Dodgers' Andre Ethier speaks up on trade rumors, position changes

Andre Ethier has started the Dodgers' opener in right field for five consecutive seasons. That streak appears over, barring injury to Yasiel Puig.

That could leave Ethier in center field, or in left field, or left out, or on another team. The Dodgers say they have no plans to trade any of their four outfielders at this time, but they would not be opposed to trading one in order to replenish their prospect stock.

That has left Ethier in the position of reading his name in trade rumors all winter, again.

"I thought I was looking at a headline from last year, or the year before," Ethier said Monday.
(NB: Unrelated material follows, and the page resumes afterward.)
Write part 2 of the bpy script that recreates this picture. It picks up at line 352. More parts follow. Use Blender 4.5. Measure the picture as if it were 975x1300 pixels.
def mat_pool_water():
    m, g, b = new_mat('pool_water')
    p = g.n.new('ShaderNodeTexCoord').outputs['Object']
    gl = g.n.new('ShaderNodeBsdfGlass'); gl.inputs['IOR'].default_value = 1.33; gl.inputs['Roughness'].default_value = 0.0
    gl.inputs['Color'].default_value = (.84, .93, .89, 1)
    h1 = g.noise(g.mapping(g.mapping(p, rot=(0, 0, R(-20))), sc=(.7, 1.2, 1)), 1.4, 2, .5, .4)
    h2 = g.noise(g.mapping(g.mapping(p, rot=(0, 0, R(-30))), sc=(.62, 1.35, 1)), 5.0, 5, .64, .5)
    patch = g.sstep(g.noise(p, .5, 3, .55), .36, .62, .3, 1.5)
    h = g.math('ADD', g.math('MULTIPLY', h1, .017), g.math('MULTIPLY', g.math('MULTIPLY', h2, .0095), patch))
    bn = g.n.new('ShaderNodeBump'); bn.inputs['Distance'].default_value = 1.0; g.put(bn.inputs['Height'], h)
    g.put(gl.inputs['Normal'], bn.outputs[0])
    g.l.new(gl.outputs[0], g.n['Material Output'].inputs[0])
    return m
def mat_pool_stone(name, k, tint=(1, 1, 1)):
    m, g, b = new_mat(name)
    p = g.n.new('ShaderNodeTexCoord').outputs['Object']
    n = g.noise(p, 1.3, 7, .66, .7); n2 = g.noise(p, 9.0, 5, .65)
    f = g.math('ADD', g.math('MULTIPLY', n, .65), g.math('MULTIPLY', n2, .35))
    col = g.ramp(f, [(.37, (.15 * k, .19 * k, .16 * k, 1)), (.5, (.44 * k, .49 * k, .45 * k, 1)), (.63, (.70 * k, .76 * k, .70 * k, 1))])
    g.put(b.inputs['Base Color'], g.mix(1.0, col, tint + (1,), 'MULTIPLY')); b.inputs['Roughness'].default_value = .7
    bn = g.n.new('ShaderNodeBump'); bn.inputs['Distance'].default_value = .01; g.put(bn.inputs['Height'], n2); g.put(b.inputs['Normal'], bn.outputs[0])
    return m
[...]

Ethier, 31, is entering the second year of a five-year, $85-million contract. That signing -- in June 2012 -- was the first major move of the Dodgers' new ownership, the start of a spending spree of more than half a billion dollars on such players as Hanley Ramirez, Adrian Gonzalez, Carl Crawford, Josh Beckett, Zack Greinke and Hyun-Jin Ryu.

The Dodgers could yet add pitchers David Price or Masahiro Tanaka as high-priced acquisitions, but for now they have limited their spending this winter to a relatively modest $63 million, for infielders Alexander Guerrero and Juan Uribe and pitchers Dan Haren and Brian Wilson.

"We already have a $200-million payroll," Ethier said, "so how much more money can you really spend?"

Ethier, hampered by a microfracture in his left leg at the end of last season, said he has started jogging and has not experienced any discomfort. He said he wants to remain with the Dodgers and said he does not necessarily consider himself a right fielder.

"I consider myself any position in the outfield. I'm able to play all three," he said. "I guess that's the one good thing -- I'm able, somewhat into my career, to be able to transition to different spots in the outfield."

Ethier spoke Monday at the Union Rescue Mission, a charity with which he has been involved for seven years. He and his wife Maggie, along with the Dodgers' foundation, have donated funds necessary to add a learning center to the facility. That center would provide classroom space, computer workstations and a library, better enabling the Union Rescue Mission to extend its services to the homeless.

"A part of being with the Dodgers is making sure you're staying involved in the community," Ethier said.

Alumni of the Fashion Institute of Design and Merchandising prepared designs for the learning center and presented them to Ethier on Monday. The design team proposed curves in the architecture and called the center "The Learning Curve."

"I think this is a curve that even you will like," designer Alexandrea Lee told Ethier.